- **What is expected**
Show every line in the records below that contains the word "Write".

- **Items**
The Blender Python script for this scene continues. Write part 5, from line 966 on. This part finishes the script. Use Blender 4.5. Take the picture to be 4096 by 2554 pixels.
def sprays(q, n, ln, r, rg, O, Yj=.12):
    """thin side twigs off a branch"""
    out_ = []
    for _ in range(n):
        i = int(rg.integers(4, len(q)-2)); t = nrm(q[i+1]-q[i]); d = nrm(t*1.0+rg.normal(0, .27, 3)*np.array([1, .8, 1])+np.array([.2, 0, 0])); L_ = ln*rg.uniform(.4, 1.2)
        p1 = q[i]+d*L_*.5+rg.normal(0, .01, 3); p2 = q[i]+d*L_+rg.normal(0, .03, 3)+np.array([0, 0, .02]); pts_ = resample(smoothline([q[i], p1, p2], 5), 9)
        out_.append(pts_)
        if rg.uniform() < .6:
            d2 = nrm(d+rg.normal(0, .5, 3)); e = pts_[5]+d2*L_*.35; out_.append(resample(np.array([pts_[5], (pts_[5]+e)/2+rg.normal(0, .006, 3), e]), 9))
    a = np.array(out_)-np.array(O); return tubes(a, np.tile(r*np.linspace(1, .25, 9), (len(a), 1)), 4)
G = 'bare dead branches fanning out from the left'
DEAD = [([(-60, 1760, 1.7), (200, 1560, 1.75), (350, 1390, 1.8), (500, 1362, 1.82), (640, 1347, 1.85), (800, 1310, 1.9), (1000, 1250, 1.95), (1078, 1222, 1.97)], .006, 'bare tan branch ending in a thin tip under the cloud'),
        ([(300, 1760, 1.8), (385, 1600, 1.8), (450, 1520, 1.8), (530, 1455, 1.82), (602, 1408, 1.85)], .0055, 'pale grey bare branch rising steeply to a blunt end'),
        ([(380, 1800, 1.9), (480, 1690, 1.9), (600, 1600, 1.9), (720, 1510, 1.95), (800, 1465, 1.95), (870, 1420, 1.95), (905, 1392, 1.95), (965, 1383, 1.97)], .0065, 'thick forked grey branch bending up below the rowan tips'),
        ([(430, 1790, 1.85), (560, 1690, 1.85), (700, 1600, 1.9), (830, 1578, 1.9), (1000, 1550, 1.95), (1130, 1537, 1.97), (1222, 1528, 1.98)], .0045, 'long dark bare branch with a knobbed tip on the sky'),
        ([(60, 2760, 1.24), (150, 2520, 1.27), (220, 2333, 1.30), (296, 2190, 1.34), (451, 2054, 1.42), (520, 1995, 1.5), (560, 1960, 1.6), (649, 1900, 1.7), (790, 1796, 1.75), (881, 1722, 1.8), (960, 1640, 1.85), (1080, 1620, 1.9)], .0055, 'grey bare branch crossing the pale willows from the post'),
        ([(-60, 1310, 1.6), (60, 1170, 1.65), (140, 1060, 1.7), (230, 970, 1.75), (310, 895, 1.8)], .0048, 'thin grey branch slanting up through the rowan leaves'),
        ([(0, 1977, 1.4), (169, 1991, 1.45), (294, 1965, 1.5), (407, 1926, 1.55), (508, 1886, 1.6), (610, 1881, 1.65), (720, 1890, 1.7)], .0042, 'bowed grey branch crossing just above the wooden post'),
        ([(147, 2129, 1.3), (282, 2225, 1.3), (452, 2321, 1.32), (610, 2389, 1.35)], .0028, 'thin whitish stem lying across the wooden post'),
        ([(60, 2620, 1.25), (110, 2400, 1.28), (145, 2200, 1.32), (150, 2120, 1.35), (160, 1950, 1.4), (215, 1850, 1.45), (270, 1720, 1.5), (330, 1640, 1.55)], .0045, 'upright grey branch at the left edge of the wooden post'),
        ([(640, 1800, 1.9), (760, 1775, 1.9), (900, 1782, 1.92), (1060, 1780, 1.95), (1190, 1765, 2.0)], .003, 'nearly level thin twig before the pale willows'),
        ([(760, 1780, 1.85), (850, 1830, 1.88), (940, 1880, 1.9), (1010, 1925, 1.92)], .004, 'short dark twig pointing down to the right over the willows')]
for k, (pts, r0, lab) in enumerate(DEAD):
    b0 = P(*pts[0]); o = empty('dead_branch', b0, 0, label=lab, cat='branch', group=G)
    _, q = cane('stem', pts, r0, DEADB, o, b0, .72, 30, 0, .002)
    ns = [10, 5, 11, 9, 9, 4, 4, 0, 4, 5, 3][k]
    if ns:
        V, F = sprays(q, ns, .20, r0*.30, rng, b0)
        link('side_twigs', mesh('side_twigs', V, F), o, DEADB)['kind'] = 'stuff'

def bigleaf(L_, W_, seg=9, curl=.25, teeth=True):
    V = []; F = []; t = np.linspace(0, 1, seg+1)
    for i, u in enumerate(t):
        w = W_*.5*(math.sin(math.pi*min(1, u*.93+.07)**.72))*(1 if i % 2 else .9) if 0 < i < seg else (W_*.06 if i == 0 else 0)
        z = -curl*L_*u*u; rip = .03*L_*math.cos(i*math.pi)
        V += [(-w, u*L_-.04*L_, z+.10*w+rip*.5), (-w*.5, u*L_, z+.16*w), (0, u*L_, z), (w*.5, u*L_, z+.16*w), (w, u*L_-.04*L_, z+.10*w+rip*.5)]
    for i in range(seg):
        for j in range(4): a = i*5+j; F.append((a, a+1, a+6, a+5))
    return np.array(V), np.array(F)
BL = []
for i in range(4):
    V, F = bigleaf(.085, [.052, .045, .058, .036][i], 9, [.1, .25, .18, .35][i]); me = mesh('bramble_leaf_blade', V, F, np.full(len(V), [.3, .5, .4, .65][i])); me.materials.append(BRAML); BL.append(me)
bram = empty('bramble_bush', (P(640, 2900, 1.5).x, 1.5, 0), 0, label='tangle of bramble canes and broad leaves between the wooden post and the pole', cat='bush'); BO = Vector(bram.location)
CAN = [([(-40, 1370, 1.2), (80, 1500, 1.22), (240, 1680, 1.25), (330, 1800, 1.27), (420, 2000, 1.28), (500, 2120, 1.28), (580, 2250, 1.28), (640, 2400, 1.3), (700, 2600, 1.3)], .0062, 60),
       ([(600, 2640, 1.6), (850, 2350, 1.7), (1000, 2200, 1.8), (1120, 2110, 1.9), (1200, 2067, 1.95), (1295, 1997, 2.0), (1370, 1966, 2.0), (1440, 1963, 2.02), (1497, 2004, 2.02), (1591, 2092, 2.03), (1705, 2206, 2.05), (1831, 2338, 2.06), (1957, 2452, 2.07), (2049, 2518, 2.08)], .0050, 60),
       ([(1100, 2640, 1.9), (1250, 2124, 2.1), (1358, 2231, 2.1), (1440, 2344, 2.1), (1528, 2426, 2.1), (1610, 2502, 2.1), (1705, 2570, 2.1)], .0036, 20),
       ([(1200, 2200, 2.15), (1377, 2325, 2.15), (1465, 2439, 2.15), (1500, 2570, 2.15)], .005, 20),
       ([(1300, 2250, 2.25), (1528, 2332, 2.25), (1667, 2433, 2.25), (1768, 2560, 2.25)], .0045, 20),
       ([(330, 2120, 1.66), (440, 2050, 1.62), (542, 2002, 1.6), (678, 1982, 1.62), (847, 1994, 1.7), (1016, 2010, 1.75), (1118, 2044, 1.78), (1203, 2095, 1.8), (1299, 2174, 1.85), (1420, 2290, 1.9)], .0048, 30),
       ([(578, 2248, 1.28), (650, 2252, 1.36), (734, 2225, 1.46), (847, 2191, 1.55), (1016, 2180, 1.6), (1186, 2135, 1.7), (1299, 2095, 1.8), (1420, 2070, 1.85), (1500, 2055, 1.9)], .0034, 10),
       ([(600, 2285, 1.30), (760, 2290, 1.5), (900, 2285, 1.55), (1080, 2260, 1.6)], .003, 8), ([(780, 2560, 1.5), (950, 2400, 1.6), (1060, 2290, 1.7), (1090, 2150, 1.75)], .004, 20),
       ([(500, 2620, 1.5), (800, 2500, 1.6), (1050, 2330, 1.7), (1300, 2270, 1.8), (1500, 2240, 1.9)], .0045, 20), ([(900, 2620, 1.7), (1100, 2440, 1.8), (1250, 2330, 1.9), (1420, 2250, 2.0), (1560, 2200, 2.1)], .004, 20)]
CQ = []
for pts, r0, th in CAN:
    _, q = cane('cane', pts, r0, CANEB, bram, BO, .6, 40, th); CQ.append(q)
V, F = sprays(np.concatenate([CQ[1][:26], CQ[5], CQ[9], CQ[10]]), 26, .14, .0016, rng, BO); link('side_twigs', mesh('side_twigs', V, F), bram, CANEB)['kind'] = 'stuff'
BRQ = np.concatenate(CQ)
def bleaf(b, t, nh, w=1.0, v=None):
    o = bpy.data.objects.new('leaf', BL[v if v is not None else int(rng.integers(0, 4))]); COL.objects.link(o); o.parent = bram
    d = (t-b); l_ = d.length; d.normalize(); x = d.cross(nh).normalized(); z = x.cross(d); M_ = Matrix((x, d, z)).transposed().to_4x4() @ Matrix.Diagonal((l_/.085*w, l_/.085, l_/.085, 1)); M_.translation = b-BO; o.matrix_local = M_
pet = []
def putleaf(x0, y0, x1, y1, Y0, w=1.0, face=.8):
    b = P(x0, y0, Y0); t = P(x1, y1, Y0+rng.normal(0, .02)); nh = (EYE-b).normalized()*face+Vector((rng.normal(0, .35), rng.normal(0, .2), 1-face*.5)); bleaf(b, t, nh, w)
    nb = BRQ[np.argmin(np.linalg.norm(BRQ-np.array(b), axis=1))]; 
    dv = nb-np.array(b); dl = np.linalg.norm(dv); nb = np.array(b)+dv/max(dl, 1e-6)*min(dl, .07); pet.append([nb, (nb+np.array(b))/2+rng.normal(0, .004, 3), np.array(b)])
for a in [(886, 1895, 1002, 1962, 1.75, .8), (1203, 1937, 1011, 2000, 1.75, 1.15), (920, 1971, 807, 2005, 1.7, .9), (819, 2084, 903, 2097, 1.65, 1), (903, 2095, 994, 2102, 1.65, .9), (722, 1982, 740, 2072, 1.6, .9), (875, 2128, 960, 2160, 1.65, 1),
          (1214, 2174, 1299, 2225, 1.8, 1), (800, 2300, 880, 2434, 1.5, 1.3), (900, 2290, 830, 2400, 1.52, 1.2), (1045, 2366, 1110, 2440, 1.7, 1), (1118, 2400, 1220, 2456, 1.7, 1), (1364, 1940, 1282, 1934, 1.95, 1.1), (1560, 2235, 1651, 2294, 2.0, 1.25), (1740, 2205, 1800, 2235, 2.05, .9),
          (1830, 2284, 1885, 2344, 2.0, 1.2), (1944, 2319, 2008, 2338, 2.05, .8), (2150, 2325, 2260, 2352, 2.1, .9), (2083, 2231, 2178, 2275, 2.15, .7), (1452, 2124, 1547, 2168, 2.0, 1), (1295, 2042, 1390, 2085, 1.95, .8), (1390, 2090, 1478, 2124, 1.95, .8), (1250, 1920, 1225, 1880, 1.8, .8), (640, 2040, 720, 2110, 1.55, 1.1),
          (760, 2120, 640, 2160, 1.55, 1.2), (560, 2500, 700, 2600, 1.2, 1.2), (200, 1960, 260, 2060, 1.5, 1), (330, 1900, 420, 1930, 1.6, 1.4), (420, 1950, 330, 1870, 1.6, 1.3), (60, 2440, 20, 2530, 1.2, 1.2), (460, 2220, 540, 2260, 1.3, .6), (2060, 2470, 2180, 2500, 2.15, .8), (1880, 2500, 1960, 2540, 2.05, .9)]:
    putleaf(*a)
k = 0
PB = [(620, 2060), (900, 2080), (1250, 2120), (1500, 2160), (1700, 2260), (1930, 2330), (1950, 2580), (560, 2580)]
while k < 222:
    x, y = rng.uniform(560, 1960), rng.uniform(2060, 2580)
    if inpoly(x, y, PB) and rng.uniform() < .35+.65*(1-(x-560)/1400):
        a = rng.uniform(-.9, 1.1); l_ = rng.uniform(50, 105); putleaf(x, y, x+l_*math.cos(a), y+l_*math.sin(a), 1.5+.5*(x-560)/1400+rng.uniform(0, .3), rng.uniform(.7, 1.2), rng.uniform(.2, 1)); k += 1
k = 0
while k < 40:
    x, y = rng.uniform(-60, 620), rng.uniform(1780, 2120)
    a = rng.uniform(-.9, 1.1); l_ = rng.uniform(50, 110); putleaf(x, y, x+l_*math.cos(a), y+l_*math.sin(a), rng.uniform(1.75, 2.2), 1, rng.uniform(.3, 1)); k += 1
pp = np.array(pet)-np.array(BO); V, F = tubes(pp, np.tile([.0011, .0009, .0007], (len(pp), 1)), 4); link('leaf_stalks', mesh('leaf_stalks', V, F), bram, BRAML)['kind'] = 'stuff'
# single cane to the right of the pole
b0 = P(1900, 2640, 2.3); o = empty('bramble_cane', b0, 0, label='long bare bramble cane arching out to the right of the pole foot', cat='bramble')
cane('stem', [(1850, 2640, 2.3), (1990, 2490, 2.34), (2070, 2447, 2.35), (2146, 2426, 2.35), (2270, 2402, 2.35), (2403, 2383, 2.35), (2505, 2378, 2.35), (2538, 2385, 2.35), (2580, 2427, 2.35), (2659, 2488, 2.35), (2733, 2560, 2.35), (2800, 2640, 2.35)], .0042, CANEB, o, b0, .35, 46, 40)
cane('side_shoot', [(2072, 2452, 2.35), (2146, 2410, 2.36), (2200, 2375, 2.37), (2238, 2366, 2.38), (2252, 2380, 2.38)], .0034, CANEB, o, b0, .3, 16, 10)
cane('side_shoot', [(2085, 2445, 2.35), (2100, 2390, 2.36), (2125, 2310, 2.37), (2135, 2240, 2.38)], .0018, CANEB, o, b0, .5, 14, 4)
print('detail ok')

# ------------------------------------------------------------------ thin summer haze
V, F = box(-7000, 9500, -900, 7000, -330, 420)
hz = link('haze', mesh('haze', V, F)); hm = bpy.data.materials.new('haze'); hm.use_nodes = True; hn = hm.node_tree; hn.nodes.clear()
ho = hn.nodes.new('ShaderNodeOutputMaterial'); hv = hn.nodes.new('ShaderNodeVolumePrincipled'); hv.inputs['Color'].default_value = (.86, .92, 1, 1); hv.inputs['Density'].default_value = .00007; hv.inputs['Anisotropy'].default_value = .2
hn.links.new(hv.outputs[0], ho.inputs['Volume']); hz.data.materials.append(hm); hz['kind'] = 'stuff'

---

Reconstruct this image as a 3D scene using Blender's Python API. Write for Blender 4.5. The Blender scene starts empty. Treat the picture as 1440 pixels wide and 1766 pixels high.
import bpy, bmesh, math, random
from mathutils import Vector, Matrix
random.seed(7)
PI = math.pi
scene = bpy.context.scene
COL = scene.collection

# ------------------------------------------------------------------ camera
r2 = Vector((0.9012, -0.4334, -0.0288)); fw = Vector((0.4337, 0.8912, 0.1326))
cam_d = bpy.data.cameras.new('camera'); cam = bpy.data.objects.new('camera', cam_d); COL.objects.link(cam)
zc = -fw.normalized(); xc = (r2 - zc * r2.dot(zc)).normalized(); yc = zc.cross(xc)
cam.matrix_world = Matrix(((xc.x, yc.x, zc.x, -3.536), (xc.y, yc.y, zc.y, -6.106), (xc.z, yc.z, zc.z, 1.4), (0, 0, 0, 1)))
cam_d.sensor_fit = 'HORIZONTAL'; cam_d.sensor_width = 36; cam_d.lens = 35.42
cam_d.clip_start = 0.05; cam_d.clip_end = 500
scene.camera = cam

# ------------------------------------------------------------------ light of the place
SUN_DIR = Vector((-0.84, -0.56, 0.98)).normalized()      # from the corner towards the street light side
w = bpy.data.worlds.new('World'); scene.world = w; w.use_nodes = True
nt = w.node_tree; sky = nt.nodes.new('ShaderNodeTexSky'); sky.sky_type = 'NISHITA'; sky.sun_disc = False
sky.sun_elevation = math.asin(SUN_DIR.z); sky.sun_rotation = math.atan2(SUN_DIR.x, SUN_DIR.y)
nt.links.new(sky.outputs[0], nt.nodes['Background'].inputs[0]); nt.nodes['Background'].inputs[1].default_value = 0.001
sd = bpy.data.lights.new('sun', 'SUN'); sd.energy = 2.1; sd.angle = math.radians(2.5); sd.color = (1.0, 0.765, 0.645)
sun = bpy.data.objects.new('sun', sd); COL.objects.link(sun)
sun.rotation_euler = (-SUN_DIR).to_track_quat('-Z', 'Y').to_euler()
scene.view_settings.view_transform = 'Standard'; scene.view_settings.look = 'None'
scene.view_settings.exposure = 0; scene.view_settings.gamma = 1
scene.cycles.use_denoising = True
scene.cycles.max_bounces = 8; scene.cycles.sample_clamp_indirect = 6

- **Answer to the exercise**
The Blender Python script for this scene continues. Write part 5, from line 966 on. This part finishes the script. Use Blender 4.5. Take the picture to be 4096 by 2554 pixels.
Reconstruct this image as a 3D scene using Blender's Python API. Write for Blender 4.5. The Blender scene starts empty. Treat the picture as 1440 pixels wide and 1766 pixels high.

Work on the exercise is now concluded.